Set problem:
Copy out each line below that has the word "high" in it.
--- Start ---
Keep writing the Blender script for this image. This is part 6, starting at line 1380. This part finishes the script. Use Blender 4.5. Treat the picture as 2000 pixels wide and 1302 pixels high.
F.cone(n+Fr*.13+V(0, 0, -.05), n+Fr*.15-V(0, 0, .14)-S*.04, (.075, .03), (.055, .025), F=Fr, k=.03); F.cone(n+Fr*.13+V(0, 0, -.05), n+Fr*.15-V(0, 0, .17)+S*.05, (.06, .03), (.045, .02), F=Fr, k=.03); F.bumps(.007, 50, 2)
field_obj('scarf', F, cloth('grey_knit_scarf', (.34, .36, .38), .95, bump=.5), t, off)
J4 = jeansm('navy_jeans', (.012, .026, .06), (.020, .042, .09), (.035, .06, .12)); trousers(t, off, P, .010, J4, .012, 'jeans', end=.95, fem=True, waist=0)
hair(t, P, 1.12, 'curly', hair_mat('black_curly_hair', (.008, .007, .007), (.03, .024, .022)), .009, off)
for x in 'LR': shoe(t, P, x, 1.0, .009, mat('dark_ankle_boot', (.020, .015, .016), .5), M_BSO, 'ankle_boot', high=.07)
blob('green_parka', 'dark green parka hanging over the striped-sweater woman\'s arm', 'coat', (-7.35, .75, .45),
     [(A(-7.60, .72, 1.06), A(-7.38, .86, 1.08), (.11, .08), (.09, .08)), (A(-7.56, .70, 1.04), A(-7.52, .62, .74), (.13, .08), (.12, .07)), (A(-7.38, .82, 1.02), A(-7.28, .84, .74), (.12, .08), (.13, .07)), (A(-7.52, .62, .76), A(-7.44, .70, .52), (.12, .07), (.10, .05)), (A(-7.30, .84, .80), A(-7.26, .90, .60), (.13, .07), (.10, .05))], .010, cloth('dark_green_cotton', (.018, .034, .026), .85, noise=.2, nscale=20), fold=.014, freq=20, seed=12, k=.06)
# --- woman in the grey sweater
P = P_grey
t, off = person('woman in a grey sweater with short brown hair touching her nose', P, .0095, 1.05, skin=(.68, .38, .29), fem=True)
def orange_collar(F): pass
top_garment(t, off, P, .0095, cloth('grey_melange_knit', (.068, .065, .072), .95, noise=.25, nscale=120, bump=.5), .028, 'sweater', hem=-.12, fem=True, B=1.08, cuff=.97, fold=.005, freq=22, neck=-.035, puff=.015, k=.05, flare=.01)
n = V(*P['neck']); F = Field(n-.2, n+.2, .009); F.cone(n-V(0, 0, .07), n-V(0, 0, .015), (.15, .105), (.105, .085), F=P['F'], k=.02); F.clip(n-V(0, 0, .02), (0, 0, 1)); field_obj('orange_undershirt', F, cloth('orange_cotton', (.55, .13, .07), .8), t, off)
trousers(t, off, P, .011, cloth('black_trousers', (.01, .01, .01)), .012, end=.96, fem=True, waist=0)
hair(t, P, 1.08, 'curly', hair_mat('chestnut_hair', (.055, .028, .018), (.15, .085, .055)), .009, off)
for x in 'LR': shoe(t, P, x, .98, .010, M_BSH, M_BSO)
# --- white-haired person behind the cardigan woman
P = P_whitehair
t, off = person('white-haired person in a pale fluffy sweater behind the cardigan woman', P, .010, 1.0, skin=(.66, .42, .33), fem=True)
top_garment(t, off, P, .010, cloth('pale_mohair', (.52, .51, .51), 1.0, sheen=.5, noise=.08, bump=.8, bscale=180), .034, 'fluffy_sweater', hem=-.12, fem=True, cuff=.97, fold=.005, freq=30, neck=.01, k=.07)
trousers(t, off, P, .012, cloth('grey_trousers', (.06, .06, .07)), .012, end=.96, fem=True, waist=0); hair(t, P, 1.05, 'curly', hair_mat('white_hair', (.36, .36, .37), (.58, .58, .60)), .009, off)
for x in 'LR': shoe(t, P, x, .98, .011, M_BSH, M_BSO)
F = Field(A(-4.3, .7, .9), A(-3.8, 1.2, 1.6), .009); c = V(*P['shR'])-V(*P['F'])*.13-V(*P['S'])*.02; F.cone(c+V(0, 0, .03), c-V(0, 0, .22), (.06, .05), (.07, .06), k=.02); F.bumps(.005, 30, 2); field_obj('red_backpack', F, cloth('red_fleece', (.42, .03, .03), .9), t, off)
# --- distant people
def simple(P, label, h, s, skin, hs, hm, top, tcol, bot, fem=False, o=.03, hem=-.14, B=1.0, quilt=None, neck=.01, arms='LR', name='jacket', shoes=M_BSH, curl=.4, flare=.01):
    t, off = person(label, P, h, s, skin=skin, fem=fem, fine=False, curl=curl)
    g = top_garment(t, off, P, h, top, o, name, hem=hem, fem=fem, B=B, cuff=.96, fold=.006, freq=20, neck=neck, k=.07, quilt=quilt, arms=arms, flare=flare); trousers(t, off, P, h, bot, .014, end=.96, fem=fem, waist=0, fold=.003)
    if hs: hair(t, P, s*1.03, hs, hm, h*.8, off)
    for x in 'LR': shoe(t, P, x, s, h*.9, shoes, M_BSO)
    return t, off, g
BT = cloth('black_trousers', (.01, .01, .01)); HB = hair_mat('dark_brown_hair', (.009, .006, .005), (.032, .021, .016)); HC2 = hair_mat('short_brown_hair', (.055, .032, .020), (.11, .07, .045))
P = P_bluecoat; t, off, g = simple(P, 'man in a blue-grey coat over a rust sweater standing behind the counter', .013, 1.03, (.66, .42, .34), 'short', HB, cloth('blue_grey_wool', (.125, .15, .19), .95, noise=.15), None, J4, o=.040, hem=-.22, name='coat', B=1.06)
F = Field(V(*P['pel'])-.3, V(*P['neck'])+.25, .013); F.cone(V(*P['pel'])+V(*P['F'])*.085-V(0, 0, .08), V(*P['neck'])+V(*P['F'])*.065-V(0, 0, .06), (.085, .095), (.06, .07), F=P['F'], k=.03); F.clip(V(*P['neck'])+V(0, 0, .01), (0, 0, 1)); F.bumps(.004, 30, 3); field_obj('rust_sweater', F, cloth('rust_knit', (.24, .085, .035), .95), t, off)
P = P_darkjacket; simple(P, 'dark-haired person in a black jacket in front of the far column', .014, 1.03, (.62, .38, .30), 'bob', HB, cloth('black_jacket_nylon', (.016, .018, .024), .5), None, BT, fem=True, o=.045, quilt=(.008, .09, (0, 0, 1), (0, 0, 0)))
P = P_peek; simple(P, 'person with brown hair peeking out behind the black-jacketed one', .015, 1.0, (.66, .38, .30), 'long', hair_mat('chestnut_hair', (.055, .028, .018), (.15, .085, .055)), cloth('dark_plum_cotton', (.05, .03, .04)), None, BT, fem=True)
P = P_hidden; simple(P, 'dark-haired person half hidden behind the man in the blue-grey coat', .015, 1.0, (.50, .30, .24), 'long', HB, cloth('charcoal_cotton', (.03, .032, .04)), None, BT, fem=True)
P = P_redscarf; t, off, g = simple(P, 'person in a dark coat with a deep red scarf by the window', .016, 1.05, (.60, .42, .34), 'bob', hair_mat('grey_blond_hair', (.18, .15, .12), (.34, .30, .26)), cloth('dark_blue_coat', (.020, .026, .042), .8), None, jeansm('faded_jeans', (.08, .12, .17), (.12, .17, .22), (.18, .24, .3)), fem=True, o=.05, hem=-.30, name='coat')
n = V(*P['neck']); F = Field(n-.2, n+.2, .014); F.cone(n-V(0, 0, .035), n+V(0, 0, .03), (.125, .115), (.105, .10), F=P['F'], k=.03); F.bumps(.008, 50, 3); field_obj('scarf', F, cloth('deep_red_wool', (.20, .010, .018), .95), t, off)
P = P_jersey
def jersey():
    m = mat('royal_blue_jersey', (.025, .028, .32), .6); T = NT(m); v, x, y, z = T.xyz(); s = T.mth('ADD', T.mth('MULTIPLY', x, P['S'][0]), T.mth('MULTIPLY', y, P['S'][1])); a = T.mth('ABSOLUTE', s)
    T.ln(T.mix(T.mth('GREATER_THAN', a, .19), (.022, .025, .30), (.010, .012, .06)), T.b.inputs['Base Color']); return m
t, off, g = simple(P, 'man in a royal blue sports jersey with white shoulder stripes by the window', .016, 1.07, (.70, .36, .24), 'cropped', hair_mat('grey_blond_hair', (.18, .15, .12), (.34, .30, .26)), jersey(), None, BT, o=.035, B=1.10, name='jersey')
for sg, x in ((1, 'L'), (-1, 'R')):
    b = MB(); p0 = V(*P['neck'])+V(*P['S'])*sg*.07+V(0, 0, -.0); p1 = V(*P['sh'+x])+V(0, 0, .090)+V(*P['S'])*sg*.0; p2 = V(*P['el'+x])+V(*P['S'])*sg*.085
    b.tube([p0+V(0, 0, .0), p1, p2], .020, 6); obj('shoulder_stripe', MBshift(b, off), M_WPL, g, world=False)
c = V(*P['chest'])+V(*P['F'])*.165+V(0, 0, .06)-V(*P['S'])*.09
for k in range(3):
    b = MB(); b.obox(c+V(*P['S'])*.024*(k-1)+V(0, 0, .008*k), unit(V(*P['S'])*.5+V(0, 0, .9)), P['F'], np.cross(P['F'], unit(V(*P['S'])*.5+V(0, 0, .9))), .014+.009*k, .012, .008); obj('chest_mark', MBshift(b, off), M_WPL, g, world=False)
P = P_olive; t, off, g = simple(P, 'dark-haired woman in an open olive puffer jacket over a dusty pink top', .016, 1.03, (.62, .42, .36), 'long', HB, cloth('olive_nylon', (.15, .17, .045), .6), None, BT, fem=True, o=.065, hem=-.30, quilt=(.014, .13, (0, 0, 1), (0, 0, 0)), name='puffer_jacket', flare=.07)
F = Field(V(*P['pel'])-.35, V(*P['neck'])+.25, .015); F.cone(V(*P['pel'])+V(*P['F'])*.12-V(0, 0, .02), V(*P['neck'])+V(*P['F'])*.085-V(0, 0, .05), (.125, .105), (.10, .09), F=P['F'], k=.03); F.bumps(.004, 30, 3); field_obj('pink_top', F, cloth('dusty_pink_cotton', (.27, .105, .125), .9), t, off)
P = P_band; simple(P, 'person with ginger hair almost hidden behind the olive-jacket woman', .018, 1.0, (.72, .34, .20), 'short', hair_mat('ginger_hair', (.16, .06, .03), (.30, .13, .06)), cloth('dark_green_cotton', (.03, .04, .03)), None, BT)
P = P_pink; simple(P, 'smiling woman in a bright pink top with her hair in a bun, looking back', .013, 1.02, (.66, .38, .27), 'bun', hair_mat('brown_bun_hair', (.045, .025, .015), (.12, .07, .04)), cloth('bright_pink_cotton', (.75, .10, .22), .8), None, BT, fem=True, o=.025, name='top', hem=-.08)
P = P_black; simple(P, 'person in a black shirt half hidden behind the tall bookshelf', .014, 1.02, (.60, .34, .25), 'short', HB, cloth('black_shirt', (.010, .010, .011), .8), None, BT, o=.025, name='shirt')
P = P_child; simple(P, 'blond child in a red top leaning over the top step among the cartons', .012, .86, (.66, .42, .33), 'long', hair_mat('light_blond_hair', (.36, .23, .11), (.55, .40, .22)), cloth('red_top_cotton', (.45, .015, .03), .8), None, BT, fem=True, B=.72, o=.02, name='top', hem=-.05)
--- End ---
Full answer:
Keep writing the Blender script for this image. This is part 6, starting at line 1380. This part finishes the script. Use Blender 4.5. Treat the picture as 2000 pixels wide and 1302 pixels high.
for x in 'LR': shoe(t, P, x, 1.0, .009, mat('dark_ankle_boot', (.020, .015, .016), .5), M_BSO, 'ankle_boot', high=.07)